Geological Oddities

I spent some of my vacation geeking out on the geological glamor of the landscape around me. All around the region are landscapes shaped by fault block escarpments, very large volcanic eruptions, glaciers. The rocks that tell these stories are all around, little shrouded by soils or vegetation.

Of all these great forces, the one I know best is the glacier, since the glaciers that shaped my home turf in the White Mountains left calling cards that I recognize in glacial polish and U-shaped valleys.

More exotic to me are the bare rock faces that expose the complex history of layers, folds, uplifts, and inclusions.

Volcanic features are not prominent in the landscapes I see day to day, and I’m fascinated by the Long Valley Caldera formed 760,000 years ago with the emptying and collapse of a massive magma chamber.

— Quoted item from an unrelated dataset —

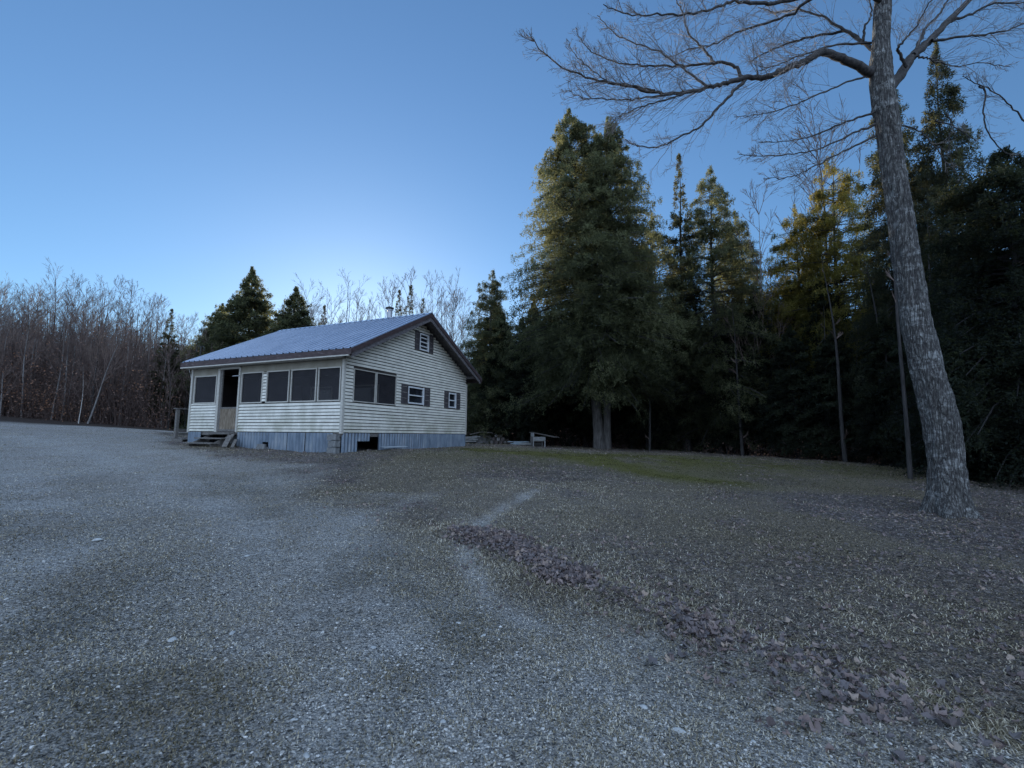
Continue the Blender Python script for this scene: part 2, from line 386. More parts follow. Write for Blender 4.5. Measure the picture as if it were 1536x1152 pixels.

On a previous trip we visited the Glass Mountain obsidian dome which is all that remains of the actual volcanoes. This trip we headed into the volcanic table land where the dust, ash, and pumice ejected 760,000 years ago fell straight back down into the caldera and welded together in a rock layer called Bishop tuff.

Glaciers crept down from the mountains to the West, but ice never filled the caldera, so the tuff formations on the volcanic tableland are fractured by fault lines but were never polished by ice.

Geology, chemistry, and physics combine in strange and wonderful ways on planet Earth. On the shore of Crowley Lake (actually a reservoir used by Los Angeles to manage the water siphoned from the Owens River into the Los Angeles aqueduct), the tuff has eroded into arches and columns so regular it’s hard to believe they aren’t made by humans.

According to geologists from UC Berkeley, the columns and arches were formed during the eruption 760,000 years ago when cold water or snow percolated down through the hot ash until it turned to steam and flashed up again. This reaction created tougher tuff (sorry) that resists erosion by the waves and waters of Crowley Lake. The lake level is low now, so this particular grove of columns stands with their feet on the beach and not in the water.

This volcanic legacy isn’t just ancient history. The area is rife with warm and hot springs, including these boiling pools that empty into aptly named Hot Creek. Mammoth Lakes hosts a geothermal electricity generation complex powered by a deep, hot reservoir. Fumaroles continue to emit carbon dioxide— sometimes in sufficient amounts to kill trees or people. The US Geologic Service has a close eye on the area after a 10 inch bulge in the caldera came along with a 1980 earthquake. That road built in the 1980s that makes another connection between the town and the highway? Today it’s called “Mammoth Scenic Loop”, but internet legend (Wikipedia) relates that the original name was “Mammoth Escape Route”.